2019 article
American Baroque: Pearls and the Nature of Empire, 1492-1700
Zonderman, D. A. (2019, June). JOURNAL OF AMERICAN HISTORY, Vol. 106, pp. 156–157.
American Baroque is a richly researched contribution to the literature on commodities in global history. Molly A. Warsh traces the harvesting of and commerce in pearls across the sixteenth- and seventeenth-century Spanish Empire and through early modern European trade networks; she draws on environmental, labor, cultural, and legal history to reconstruct the commodity's impact.

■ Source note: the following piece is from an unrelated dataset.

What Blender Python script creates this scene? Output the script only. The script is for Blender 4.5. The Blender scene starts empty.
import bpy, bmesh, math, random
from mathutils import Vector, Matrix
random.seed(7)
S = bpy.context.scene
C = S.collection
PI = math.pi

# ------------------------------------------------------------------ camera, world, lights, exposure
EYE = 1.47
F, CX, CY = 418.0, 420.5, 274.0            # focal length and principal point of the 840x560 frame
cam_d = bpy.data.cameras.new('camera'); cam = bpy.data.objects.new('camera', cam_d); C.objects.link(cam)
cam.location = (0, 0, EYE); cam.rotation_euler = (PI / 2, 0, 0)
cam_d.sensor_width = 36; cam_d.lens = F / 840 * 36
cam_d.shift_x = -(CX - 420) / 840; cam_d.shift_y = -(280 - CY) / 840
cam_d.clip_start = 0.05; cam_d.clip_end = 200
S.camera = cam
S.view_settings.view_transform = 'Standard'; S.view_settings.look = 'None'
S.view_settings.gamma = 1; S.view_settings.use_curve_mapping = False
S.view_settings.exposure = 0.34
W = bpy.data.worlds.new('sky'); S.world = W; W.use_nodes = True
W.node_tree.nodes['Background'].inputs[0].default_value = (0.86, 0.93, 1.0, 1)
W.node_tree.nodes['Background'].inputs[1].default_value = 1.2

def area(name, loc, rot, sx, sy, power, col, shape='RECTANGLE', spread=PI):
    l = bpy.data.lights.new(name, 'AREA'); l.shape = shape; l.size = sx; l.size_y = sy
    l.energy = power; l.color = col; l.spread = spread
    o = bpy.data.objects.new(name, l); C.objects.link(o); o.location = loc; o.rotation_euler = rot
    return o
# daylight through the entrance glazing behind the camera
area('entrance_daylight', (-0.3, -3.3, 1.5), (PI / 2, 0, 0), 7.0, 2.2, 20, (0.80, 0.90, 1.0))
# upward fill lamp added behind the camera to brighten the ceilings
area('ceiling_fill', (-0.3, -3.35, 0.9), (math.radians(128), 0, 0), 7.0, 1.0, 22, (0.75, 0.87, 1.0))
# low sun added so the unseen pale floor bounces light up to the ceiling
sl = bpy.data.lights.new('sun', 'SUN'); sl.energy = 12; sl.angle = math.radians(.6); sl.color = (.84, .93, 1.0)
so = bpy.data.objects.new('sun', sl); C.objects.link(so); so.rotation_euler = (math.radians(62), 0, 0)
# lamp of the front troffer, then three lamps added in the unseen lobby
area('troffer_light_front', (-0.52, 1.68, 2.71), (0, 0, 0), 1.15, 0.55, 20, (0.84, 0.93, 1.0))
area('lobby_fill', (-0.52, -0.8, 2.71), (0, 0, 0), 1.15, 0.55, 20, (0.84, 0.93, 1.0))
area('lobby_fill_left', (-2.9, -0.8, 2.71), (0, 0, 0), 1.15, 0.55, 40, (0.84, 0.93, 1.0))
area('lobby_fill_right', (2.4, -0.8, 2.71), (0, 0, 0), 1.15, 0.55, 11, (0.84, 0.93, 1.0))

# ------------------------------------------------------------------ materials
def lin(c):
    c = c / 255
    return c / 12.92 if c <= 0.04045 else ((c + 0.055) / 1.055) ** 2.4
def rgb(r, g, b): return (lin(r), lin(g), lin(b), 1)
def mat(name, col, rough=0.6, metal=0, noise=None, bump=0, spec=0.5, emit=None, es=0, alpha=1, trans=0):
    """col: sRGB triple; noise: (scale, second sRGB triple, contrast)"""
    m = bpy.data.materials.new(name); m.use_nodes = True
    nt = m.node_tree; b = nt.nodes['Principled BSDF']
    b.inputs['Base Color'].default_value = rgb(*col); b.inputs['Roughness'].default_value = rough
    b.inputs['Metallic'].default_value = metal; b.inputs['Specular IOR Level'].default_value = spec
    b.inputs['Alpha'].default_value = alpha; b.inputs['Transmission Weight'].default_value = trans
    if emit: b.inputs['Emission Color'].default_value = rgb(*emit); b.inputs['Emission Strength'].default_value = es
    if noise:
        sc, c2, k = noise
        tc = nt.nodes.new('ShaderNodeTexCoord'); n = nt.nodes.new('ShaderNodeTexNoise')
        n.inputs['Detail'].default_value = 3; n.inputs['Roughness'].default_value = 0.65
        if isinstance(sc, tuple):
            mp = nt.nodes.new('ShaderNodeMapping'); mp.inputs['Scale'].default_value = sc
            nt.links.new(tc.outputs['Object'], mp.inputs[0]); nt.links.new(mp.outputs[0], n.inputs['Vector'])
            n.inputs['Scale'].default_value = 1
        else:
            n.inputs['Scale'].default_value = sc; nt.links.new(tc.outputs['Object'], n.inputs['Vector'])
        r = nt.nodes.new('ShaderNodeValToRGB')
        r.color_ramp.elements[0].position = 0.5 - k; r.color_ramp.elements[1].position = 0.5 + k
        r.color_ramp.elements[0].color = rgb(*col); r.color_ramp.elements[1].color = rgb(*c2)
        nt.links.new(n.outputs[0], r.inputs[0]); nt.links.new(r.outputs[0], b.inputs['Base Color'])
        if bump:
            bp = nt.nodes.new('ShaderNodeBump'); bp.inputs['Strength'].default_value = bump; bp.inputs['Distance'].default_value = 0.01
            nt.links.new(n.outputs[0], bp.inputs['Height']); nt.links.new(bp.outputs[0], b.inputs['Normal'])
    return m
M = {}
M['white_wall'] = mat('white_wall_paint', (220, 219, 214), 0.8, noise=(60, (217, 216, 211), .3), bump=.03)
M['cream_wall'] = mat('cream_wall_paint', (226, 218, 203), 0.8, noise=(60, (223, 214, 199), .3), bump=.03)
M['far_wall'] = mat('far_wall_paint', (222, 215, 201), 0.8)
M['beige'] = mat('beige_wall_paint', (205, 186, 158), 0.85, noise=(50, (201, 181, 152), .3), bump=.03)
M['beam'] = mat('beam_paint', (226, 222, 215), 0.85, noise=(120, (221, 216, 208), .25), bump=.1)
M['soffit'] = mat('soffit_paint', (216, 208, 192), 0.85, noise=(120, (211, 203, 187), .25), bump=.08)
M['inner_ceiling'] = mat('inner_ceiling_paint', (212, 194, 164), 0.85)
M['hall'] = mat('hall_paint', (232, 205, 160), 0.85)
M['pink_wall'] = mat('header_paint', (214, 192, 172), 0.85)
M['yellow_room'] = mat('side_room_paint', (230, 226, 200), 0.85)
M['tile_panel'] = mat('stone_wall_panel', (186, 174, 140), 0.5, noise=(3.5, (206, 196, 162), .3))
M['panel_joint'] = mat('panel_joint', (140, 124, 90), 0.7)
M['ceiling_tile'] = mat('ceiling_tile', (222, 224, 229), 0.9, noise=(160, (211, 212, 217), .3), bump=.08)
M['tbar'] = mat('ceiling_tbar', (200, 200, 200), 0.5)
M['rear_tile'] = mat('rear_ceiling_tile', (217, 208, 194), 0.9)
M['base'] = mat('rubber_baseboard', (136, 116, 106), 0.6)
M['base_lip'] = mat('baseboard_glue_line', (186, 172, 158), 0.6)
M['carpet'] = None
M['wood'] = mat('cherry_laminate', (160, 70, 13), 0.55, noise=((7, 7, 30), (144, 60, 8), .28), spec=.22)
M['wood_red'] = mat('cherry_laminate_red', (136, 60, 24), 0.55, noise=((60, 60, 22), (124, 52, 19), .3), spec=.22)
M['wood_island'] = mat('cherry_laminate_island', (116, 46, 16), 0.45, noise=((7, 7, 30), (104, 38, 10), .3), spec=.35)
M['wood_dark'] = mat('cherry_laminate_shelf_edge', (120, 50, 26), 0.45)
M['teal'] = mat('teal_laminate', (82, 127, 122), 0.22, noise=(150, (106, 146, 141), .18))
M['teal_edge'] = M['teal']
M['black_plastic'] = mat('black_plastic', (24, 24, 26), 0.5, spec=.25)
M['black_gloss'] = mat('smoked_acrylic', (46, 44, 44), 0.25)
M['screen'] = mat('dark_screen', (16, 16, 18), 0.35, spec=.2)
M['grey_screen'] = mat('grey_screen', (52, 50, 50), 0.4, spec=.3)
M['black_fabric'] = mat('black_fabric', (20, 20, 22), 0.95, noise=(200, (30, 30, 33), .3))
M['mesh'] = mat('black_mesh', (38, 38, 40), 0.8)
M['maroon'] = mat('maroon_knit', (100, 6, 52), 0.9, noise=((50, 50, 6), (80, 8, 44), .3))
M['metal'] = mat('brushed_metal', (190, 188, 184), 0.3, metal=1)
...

Pearls, harvested in the Caribbean, south India, and northern Europe, were a luxury item easily commodified and traded. They were also readily stolen, hidden, and sold in illicit markets to avoid the growing web of imperial regulations and tax laws. Moreover, the demand for skilled pearl divers—who often lived short and brutish lives constantly plunging into the sea—led to a flourishing trade in enslaved Africans. Warsh's study starts with Pliny's Natural History and early Spanish colonial law and then focuses on Christopher Columbus's voyages to the “pearl coast” of the Caribbean region. As the demand for pearls expanded along with the Spanish Empire in the early sixteenth century, pearl divers faced increasingly oppressive working conditions, and pearl traders faced growing surveillance from Spanish authorities. Yet despite the monarchy's constant attention, smuggling continued unabated, and enslaved workers resisted their exploitation.